▸ PROBLEM TO SOLVE: Return the lines from the line containing "Continue the Blender" through the line containing "obj('crown', b, leafm, tr)" exactly. No other line should appear in the answer.
┄┄┄┄┄┄┄┄┄┄┄┄┄┄┄┄┄┄┄┄
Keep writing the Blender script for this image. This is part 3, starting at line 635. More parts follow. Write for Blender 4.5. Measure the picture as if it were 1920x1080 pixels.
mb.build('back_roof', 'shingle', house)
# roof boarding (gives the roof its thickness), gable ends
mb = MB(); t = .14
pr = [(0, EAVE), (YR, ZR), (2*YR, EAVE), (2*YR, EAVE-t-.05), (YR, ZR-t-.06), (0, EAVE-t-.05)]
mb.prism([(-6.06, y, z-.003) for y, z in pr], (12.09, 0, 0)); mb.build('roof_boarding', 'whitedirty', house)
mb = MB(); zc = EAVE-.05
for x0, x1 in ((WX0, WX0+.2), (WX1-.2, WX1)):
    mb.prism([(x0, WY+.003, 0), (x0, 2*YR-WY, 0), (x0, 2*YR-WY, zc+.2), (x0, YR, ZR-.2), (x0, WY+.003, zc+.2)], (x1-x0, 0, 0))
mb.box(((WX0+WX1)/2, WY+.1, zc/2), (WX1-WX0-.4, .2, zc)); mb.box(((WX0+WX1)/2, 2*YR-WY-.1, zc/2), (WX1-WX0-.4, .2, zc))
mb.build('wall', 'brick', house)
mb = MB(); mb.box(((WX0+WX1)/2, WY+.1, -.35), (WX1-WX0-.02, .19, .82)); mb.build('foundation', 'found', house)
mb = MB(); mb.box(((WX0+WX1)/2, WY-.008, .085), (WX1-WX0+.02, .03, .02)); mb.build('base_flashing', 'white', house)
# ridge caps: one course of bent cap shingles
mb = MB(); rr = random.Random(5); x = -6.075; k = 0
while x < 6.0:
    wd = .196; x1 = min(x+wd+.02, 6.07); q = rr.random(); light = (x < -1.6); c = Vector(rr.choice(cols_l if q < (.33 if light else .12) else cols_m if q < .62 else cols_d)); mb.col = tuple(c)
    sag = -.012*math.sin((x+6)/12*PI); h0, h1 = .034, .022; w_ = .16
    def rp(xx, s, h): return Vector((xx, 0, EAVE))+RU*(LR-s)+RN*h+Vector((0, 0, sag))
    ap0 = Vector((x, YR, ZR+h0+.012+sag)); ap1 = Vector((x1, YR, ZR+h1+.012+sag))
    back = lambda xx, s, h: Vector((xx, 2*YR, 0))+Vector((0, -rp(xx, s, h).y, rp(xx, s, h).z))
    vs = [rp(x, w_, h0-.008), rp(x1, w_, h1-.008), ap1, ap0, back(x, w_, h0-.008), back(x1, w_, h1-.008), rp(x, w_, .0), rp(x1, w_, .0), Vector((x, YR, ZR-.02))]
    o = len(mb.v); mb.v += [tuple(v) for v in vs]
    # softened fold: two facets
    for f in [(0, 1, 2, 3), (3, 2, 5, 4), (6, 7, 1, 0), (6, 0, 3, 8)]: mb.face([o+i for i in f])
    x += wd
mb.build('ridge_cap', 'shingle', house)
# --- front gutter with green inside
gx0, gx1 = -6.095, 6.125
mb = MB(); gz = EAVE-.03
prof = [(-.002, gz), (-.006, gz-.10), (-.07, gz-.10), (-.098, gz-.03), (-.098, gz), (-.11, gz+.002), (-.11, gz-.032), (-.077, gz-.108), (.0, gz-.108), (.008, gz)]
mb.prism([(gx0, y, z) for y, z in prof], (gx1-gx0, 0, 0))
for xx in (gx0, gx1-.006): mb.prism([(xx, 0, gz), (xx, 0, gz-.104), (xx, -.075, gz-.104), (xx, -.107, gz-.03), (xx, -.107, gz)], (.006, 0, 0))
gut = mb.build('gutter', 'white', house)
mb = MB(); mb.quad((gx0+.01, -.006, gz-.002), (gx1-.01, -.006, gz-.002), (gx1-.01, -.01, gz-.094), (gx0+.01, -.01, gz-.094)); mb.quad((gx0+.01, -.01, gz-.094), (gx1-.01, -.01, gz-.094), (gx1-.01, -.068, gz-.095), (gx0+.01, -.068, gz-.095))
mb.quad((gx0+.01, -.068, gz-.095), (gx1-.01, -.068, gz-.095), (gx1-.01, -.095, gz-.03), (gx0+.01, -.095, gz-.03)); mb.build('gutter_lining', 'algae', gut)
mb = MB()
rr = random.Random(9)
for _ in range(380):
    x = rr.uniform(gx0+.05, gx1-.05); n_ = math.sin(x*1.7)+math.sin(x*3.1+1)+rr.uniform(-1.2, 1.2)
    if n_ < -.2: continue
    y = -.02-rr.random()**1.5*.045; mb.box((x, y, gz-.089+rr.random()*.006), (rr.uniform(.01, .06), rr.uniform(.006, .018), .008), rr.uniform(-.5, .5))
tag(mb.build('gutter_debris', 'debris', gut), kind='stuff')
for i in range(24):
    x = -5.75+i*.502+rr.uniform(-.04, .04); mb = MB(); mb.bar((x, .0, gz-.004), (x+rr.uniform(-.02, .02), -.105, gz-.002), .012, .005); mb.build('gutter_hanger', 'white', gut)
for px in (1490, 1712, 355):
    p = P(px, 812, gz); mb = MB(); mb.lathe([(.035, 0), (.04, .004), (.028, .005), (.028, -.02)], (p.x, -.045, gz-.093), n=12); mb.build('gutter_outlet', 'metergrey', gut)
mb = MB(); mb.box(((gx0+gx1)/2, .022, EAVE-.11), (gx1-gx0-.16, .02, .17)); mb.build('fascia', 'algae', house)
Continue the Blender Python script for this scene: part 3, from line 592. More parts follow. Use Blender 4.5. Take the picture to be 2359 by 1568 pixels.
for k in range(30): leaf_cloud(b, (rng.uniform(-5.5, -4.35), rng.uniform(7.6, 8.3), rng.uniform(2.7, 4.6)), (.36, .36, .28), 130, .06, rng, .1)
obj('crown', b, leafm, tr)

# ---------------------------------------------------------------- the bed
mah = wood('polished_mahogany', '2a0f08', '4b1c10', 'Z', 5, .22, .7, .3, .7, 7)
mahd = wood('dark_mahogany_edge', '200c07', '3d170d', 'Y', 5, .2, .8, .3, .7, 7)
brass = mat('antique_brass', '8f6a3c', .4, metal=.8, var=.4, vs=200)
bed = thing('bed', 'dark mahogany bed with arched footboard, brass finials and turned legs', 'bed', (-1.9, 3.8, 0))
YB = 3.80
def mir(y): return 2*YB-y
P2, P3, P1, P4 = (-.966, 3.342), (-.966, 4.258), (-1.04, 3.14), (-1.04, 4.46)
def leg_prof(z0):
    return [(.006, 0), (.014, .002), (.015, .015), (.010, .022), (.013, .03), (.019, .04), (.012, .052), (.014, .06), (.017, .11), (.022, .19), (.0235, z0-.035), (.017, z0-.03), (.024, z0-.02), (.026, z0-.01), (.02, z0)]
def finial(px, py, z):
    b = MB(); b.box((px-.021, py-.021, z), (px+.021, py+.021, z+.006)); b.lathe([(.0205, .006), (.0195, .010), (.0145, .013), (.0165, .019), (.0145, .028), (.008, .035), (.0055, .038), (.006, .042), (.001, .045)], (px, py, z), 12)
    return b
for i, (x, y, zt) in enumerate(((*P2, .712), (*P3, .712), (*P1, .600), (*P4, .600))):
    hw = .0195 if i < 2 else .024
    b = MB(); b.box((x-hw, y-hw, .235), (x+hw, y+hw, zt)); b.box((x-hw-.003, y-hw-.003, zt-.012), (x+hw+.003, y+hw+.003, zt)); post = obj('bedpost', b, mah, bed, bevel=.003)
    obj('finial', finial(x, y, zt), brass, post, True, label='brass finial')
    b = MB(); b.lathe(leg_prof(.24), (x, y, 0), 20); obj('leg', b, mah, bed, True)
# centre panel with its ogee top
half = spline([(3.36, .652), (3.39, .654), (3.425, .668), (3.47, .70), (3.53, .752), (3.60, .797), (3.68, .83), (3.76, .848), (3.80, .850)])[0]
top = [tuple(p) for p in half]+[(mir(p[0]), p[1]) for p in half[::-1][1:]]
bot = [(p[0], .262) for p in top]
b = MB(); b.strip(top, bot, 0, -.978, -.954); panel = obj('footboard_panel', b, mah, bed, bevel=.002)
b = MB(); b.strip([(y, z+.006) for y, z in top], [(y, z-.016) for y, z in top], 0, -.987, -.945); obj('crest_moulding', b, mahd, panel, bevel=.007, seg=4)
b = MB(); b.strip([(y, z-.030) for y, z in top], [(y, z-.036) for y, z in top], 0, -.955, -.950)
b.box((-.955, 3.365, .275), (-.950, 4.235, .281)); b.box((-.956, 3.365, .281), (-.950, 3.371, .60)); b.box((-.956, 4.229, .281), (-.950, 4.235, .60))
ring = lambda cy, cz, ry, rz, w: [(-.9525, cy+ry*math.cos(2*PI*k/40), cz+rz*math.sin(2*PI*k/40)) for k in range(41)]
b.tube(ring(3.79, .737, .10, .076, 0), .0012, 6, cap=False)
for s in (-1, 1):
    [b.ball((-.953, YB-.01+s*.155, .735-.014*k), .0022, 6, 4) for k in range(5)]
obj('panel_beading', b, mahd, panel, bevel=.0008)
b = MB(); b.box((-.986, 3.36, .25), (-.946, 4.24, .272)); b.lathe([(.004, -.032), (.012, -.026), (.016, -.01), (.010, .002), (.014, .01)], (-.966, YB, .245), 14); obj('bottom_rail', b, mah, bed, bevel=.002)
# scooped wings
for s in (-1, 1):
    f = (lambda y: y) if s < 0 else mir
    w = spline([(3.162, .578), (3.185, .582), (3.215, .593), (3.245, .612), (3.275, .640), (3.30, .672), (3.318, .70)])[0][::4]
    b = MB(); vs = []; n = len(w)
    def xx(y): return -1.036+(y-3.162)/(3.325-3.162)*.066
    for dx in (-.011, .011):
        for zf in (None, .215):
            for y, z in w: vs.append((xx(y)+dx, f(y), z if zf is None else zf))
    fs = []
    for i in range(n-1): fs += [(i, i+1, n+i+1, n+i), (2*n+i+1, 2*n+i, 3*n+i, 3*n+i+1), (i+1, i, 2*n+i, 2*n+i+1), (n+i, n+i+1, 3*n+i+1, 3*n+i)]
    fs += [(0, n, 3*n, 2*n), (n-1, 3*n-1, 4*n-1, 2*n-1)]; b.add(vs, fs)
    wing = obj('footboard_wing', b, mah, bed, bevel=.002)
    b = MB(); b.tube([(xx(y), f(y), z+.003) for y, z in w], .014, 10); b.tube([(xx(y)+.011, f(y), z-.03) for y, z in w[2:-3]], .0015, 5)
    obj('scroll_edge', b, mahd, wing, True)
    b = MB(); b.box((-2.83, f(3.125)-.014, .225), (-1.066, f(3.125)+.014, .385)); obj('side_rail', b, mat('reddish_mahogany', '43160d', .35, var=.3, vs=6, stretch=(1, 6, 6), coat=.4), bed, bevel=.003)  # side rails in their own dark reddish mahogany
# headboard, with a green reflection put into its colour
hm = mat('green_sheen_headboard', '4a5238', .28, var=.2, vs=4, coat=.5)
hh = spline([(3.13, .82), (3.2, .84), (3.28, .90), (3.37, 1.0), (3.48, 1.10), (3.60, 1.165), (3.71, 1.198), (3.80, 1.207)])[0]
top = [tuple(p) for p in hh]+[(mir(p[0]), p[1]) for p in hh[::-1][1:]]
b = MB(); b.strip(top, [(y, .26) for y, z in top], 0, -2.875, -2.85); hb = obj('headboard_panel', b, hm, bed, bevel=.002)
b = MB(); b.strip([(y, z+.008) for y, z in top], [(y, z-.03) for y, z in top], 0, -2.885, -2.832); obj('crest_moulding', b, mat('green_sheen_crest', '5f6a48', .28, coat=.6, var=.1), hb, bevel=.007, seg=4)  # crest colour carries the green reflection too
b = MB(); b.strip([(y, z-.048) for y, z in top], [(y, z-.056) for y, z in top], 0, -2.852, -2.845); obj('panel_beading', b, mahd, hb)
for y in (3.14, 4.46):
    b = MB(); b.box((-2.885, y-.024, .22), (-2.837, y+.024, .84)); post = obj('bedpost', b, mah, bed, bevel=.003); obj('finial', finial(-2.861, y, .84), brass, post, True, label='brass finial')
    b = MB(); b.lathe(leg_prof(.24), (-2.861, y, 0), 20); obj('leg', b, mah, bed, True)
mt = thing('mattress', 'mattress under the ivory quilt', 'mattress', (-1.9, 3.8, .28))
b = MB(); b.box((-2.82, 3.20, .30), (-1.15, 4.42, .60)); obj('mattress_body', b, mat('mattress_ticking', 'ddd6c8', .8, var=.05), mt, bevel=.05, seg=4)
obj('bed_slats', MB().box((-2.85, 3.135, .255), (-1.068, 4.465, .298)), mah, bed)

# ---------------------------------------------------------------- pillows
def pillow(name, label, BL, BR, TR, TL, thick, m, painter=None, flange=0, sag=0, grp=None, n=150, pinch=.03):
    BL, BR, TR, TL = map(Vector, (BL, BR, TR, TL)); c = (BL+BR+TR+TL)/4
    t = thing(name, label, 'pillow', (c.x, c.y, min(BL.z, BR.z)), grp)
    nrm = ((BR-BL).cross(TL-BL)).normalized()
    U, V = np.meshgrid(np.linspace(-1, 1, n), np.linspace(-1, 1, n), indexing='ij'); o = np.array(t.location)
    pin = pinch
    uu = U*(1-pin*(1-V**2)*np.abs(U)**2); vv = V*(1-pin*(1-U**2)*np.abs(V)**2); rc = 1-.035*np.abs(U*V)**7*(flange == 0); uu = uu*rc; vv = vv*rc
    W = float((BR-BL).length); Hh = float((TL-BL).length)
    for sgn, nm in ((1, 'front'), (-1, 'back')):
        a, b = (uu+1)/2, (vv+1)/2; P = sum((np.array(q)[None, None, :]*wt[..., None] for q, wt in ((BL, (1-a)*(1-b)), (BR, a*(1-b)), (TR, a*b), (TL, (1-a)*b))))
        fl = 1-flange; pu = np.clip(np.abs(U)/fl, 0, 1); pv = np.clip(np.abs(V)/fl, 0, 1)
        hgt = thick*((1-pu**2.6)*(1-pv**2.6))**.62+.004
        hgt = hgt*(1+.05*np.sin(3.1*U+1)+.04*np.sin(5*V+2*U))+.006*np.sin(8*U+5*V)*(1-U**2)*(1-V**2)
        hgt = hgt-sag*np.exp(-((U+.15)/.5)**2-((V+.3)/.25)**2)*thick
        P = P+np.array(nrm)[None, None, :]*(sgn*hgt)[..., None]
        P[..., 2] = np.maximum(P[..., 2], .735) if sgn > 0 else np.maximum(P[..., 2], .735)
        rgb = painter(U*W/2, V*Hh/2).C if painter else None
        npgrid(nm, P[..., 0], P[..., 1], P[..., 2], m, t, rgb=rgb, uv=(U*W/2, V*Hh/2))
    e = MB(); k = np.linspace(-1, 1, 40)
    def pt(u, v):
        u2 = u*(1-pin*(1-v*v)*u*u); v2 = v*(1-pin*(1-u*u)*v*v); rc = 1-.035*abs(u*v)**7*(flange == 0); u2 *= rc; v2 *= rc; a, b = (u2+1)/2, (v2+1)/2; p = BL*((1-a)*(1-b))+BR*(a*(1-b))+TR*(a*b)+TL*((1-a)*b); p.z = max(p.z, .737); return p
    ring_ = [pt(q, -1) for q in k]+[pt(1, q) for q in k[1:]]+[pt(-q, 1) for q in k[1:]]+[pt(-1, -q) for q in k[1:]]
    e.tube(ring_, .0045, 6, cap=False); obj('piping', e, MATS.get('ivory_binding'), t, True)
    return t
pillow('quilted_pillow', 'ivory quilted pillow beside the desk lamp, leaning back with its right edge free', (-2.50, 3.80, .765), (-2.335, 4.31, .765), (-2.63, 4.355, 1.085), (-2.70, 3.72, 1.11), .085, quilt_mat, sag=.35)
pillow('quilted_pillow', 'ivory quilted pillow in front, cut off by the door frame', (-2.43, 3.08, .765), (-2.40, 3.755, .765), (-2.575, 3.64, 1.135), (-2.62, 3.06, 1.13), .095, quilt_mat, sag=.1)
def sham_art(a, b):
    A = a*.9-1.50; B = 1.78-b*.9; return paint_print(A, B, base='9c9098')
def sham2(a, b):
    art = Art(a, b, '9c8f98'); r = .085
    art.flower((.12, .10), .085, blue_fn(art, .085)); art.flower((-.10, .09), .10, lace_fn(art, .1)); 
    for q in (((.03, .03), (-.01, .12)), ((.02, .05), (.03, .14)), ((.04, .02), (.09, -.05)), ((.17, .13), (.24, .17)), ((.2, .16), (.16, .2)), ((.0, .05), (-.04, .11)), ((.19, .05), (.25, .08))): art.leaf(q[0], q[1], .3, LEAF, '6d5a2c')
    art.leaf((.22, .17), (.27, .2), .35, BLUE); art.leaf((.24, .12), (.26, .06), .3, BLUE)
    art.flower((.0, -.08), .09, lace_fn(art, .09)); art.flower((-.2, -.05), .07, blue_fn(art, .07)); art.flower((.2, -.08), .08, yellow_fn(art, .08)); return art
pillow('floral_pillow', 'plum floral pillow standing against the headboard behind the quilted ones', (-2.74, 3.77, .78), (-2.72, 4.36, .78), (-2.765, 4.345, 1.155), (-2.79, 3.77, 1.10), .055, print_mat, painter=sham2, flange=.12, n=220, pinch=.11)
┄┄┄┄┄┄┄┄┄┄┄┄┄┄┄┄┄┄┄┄
▸ TASK ANSWER:
Continue the Blender Python script for this scene: part 3, from line 592. More parts follow. Use Blender 4.5. Take the picture to be 2359 by 1568 pixels.
for k in range(30): leaf_cloud(b, (rng.uniform(-5.5, -4.35), rng.uniform(7.6, 8.3), rng.uniform(2.7, 4.6)), (.36, .36, .28), 130, .06, rng, .1)
obj('crown', b, leafm, tr)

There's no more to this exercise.